Nenhum dos elementos na imagem é trabalhado de modo aleatório: a construção do desenho, mesmo os de distorção mais radical, obedece ao seu profundo conhecimento de anatomia e perspectiva; o acabamento é sempre impecável, atendendo à necessidade de legibilidade imposta pelo veículo; o uso da cor é parcimonioso, e a composição, objetiva, como exige uma ilustração para jornal.
O livro "Trimano", recém-lançado pela Relume-Dumará, apresenta uma série de ilustrações feitas nos últimos anos para o caderno de economia da Folha. Percebe-se nele um artista diferente do início da carreira, marcadamente expressionista. Trimano já não usa da deformação acentuada de uma personagem central, em torno da qual todos os demais elementos giram, como princípio para o comentário visual. Prefere centrar sua atenção para a composição, cada vez mais trabalhada no sentido da narração. Seus espaços não são mais meras representações do real e devem ser apreendidos como um sistema de signos que se completam de forma não-linear.

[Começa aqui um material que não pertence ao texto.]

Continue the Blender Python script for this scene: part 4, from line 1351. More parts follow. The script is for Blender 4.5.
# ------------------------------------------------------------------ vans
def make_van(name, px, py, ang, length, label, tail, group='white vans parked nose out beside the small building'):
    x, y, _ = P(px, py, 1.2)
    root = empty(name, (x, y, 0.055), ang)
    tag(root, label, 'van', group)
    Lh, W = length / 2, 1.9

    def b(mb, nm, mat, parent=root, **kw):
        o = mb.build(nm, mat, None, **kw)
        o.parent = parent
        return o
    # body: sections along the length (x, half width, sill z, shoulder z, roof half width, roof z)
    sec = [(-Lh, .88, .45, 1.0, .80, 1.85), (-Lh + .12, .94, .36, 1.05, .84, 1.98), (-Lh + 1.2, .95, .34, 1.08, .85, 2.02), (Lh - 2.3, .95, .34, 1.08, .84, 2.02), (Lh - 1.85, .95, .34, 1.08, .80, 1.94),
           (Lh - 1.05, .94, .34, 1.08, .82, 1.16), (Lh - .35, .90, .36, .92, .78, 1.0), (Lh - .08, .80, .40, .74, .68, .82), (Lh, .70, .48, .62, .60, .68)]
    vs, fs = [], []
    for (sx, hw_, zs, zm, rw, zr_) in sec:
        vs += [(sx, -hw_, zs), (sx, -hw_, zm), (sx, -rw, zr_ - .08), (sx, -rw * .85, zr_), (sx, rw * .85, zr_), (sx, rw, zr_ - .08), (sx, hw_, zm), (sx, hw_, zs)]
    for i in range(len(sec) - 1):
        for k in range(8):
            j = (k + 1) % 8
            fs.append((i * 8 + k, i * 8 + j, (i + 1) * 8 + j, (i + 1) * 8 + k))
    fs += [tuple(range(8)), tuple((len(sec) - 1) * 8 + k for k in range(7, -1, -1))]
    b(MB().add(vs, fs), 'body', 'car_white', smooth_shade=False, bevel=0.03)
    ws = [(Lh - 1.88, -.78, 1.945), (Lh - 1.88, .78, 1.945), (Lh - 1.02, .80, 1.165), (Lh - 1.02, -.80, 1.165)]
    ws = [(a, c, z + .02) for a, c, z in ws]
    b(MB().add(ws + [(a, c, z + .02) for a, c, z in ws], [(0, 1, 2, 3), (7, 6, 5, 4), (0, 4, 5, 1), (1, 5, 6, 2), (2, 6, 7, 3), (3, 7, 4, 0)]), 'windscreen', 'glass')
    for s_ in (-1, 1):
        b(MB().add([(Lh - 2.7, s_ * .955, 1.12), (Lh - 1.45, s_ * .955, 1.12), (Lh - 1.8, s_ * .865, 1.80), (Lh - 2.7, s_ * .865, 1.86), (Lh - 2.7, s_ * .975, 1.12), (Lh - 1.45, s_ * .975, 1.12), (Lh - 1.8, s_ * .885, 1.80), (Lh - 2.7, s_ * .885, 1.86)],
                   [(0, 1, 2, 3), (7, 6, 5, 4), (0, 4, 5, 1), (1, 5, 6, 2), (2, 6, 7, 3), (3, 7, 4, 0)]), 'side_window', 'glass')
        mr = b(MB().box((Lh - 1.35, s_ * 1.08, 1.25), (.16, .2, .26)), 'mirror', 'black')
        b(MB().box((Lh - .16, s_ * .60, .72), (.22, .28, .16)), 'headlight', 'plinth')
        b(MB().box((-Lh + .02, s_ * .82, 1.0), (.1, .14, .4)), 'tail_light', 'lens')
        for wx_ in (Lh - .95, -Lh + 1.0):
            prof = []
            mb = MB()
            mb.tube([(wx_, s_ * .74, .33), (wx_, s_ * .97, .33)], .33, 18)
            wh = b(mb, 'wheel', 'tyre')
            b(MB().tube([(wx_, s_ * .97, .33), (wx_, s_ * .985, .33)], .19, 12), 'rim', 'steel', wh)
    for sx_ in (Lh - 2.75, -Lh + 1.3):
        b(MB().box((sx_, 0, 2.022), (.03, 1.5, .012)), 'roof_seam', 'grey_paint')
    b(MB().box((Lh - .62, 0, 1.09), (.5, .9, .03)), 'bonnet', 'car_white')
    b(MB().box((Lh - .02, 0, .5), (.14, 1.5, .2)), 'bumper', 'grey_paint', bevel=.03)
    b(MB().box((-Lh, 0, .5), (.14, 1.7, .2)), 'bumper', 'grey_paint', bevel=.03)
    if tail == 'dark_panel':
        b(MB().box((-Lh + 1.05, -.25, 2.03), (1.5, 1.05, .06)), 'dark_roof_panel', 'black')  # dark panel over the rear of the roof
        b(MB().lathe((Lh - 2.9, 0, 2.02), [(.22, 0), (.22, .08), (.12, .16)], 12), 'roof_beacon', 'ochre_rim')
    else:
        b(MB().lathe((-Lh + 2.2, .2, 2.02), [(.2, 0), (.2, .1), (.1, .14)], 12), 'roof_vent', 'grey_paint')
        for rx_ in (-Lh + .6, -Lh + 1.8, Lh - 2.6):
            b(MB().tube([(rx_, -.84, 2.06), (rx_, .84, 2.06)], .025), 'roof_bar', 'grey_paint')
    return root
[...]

À maneira dos surrealistas o artista vai dispondo de imagens que, tiradas de seu contexto vulgar, são justapostas a outras que também o foram, criando colagens cujo clima é de estranhamento e de fina e implacável ironia. É novamente a metáfora sendo usada, agora como contraponto à linguagem obscura e iniciática que povoa os cadernos de economia: não raro, vemos insetos, répteis e objetos de uso cotidiano misturados a seres humanos e cifrões, ilustrando textos que falam de globalização, privatização ou balança comercial.
A distorção da forma dá lugar a inversão da função das coisas e consequentemente de seus valores. Assim o artista põe do avesso o que está escrito, traduzindo-o de maneira pessoal e mordaz.

Exposição:
A mostra "Trimano", com desenhos e ilustrações do autor, está em cartaz no Museu da Imagem e do Som (av. Europa, 158, SP), de terça a domingo, das 14 às 22h, até o próximo dia 28.